Tuesday, October 28, 2008

persephone stuck in traffic

One of the very particular things about the place I live now versus the place I used to live is that, where I live now, the weather pretty much never changes (unless you count the daily oscillation between 75-85 in the day and 60-65 at night, which some people, let's call them "wussies from the subtropics," actually do), whereas where I used to live, it might hail on your car the day after you opened your pool. The biggest effect this has on me is the loss of the weather as an omnipresent temporal marker; I used to remember roughly when things happened based on the physical state of the water in the atmosphere: solid, liquid, or horrible vaporous humidity requiring a hasty retreat into a building whose air conditioning provided Hoth-like temperatures with air as dry as Tatooine sand, and only marginally less abrasive.

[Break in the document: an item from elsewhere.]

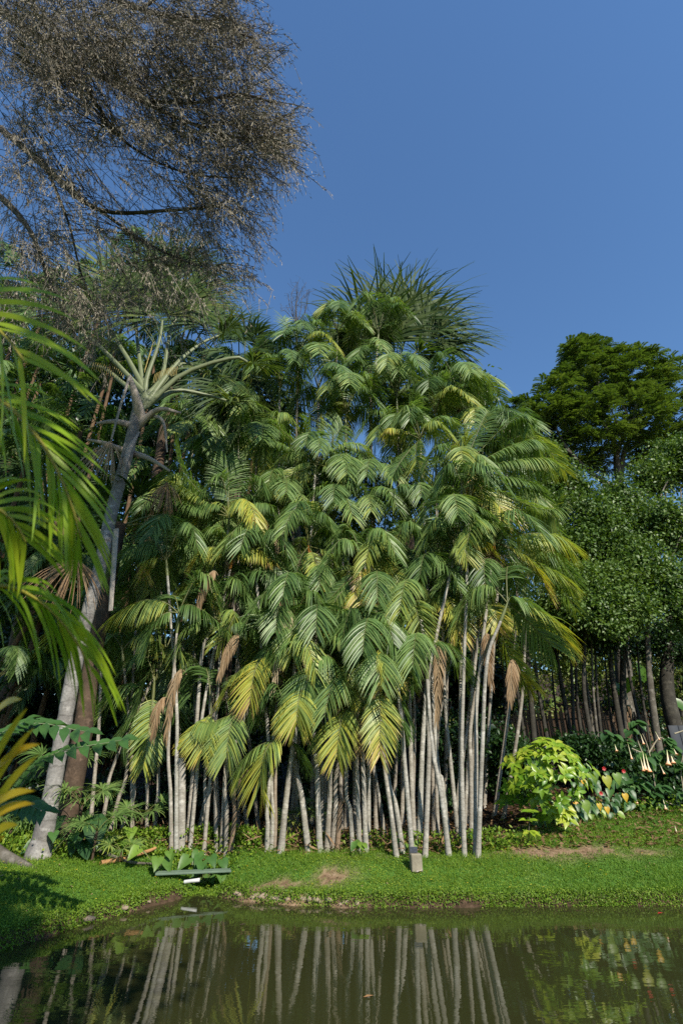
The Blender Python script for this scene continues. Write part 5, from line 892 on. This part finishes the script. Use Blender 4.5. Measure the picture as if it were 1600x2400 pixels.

Here, there is almost never water in the atmosphere, so time passes in a manner I would characterize as "allegedly." Case in point, I woke up today and realized that, without anything having apparently changed, I have been at my current job for over a year. I feel as though I walk around in a clueless daze, punctuated by tri-annual trips home where I experience weather for four disconcerting days at a time. Aside from these brief jaunts into and out of the real world, the only thing that keeps me grounded into the seasonal continuum is Starbucks. Absent the brisk chill of an autumn morning, Starbucks will tell me when I should begin to feel holiday cheer. Crunchy scarlet leaves being nowhere to be found, I rely on the regular annual appearance of synthetic pumpkin flavoring, eventually falling by the wayside in favor of bracingly refreshing peppermint mocha, to alert me to the appropriateness of feeling goodwill to all humankind. Until Urban Outfitters had to mess with my head in an attempt to sell more iridescent miniature Christmas trees, that is. At the UO store across the street, it has been Christmas for a good solid three weeks at this point. And because of the aforementioned preternaturally static atmosphere, I have no immediate evidence of the falsity of this misrepresentation. Simply walking down the street past the store gives me momentary starts of anxiety that I failed to pay my November rent, or that I missed my mother's birthday. I feel an exaggerated resentment toward Urban Outfitters, a store I normally patronize quite frequently. And why not? I don't have to be charitable. It's not Christmas yet.